== INSTRUCTIONS TO FOLLOW ==
Print verbatim the opening line of the material and every subsequent line through the one containing "for i, (x, y, h, rx, lab)".

================

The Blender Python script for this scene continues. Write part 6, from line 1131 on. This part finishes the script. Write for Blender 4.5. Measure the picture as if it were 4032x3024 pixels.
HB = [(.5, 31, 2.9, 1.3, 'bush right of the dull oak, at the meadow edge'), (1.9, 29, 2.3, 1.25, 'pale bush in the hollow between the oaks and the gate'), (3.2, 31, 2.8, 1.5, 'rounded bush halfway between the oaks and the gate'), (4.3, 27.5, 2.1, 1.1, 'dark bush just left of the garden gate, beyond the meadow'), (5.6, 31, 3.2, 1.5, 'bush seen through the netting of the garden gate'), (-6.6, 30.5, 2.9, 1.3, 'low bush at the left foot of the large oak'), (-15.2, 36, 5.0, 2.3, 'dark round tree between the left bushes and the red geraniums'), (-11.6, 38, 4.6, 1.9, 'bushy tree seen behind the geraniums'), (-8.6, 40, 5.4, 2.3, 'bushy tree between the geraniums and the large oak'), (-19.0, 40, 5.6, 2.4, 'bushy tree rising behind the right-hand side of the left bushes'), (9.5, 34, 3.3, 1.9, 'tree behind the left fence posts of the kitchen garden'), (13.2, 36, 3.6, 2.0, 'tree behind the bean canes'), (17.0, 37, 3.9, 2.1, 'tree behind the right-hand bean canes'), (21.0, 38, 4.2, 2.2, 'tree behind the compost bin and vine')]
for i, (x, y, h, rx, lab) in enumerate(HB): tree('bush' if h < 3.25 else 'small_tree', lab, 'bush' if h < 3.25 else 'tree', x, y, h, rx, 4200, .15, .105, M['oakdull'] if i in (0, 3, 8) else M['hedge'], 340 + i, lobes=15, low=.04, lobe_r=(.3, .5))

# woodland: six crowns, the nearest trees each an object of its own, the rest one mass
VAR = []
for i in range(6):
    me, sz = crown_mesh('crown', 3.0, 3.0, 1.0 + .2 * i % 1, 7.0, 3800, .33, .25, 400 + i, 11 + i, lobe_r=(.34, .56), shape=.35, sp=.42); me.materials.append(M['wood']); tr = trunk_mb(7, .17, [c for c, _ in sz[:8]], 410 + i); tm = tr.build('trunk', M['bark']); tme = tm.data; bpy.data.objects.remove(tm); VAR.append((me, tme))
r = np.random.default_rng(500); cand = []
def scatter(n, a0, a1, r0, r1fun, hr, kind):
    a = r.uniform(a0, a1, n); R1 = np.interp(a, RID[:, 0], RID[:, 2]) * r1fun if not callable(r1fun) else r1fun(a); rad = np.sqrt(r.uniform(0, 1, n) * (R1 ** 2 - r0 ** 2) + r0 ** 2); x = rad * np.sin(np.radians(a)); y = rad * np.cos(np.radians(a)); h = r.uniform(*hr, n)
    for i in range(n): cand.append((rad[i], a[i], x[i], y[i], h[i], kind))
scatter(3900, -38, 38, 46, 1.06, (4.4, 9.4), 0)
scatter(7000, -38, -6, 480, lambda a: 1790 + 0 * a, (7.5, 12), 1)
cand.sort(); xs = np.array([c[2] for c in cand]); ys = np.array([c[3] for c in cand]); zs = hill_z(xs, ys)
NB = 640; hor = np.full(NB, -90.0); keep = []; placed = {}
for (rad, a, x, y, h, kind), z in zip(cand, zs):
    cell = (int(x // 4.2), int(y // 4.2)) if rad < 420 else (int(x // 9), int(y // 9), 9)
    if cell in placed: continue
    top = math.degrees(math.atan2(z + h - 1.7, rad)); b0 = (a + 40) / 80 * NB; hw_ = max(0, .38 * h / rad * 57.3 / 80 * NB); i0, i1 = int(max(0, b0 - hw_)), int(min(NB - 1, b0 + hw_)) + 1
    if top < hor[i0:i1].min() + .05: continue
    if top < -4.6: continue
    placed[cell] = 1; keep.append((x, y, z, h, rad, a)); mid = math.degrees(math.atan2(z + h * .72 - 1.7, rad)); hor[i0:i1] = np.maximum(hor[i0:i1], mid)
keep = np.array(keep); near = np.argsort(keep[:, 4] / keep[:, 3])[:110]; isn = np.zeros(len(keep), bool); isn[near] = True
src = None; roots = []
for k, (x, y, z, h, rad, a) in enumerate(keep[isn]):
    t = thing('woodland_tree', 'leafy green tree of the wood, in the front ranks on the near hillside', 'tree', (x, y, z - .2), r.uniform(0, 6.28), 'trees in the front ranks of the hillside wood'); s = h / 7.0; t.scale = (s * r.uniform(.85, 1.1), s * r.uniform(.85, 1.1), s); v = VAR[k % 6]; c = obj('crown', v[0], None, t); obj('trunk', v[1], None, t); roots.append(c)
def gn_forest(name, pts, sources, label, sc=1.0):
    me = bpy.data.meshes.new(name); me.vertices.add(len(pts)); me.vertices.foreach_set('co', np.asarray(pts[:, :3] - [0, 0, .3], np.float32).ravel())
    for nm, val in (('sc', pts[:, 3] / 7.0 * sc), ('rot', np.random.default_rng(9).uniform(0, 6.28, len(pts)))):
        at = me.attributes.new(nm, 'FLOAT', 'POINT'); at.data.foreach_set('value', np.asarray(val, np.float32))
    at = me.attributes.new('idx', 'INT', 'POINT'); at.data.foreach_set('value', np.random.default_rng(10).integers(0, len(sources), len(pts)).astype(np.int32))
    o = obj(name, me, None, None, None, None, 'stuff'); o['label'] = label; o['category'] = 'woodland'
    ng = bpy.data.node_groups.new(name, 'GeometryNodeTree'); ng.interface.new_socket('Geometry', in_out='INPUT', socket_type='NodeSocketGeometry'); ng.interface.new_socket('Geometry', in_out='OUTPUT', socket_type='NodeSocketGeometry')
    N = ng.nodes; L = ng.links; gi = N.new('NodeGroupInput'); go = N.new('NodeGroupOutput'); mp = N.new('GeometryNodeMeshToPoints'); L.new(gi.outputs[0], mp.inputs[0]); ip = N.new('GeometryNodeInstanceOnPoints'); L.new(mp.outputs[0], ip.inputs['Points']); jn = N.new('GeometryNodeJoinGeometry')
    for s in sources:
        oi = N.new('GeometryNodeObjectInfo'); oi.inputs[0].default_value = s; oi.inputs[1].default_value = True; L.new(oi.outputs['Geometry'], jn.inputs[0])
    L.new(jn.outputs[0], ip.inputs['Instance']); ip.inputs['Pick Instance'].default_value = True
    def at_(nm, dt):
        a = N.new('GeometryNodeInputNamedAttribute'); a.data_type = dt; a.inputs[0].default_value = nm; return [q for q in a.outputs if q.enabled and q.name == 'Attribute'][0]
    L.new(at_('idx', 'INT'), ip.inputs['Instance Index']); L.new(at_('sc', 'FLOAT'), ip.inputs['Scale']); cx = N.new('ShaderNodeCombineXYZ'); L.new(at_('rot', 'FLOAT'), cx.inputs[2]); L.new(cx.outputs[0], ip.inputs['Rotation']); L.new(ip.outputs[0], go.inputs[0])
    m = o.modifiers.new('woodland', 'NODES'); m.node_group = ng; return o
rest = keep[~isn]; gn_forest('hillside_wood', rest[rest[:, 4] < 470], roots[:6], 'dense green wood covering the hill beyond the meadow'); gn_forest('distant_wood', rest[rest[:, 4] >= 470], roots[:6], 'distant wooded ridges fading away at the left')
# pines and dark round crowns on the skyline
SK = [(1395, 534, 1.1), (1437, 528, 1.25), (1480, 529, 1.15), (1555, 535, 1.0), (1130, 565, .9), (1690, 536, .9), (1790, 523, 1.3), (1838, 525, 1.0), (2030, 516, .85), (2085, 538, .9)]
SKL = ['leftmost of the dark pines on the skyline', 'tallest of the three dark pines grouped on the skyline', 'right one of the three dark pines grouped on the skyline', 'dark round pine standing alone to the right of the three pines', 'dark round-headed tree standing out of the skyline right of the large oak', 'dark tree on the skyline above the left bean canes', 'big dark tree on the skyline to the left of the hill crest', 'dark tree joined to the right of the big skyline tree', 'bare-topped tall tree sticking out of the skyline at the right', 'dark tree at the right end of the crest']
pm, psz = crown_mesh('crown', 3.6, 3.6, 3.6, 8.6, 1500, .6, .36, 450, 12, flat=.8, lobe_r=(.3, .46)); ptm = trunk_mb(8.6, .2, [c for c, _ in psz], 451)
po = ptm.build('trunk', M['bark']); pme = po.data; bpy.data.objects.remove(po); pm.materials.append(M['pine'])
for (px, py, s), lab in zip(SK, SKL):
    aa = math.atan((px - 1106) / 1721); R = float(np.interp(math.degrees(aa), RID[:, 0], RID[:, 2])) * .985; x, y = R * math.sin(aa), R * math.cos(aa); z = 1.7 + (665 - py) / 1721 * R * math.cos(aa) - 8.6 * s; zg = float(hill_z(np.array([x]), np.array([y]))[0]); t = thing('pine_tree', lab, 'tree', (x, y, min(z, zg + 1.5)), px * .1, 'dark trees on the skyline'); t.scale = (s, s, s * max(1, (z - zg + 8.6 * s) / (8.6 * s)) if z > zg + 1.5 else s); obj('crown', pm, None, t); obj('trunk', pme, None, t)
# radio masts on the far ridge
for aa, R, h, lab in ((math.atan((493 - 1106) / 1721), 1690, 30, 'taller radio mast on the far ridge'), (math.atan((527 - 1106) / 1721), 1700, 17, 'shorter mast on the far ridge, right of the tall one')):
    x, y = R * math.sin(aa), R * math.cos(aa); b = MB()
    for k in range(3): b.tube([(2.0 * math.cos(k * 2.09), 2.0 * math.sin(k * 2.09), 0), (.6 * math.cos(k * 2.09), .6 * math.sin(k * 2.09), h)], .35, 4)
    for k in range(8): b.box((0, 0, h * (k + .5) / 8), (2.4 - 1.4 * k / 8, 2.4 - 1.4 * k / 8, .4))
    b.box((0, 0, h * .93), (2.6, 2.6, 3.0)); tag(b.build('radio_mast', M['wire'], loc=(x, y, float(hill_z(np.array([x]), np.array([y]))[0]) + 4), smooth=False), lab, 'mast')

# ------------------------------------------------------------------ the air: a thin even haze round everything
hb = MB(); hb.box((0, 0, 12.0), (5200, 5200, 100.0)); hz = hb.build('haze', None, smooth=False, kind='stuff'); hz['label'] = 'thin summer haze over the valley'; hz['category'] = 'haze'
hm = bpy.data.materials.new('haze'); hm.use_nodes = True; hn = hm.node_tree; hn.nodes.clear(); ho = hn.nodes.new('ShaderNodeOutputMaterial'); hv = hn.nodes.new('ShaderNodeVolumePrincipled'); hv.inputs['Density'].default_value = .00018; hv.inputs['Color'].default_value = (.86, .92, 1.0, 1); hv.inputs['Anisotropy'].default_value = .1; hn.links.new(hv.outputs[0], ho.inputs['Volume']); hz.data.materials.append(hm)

================

== THE REPLY ==
The Blender Python script for this scene continues. Write part 6, from line 1131 on. This part finishes the script. Write for Blender 4.5. Measure the picture as if it were 4032x3024 pixels.
HB = [(.5, 31, 2.9, 1.3, 'bush right of the dull oak, at the meadow edge'), (1.9, 29, 2.3, 1.25, 'pale bush in the hollow between the oaks and the gate'), (3.2, 31, 2.8, 1.5, 'rounded bush halfway between the oaks and the gate'), (4.3, 27.5, 2.1, 1.1, 'dark bush just left of the garden gate, beyond the meadow'), (5.6, 31, 3.2, 1.5, 'bush seen through the netting of the garden gate'), (-6.6, 30.5, 2.9, 1.3, 'low bush at the left foot of the large oak'), (-15.2, 36, 5.0, 2.3, 'dark round tree between the left bushes and the red geraniums'), (-11.6, 38, 4.6, 1.9, 'bushy tree seen behind the geraniums'), (-8.6, 40, 5.4, 2.3, 'bushy tree between the geraniums and the large oak'), (-19.0, 40, 5.6, 2.4, 'bushy tree rising behind the right-hand side of the left bushes'), (9.5, 34, 3.3, 1.9, 'tree behind the left fence posts of the kitchen garden'), (13.2, 36, 3.6, 2.0, 'tree behind the bean canes'), (17.0, 37, 3.9, 2.1, 'tree behind the right-hand bean canes'), (21.0, 38, 4.2, 2.2, 'tree behind the compost bin and vine')]
for i, (x, y, h, rx, lab) in enumerate(HB): tree('bush' if h < 3.25 else 'small_tree', lab, 'bush' if h < 3.25 else 'tree', x, y, h, rx, 4200, .15, .105, M['oakdull'] if i in (0, 3, 8) else M['hedge'], 340 + i, lobes=15, low=.04, lobe_r=(.3, .5))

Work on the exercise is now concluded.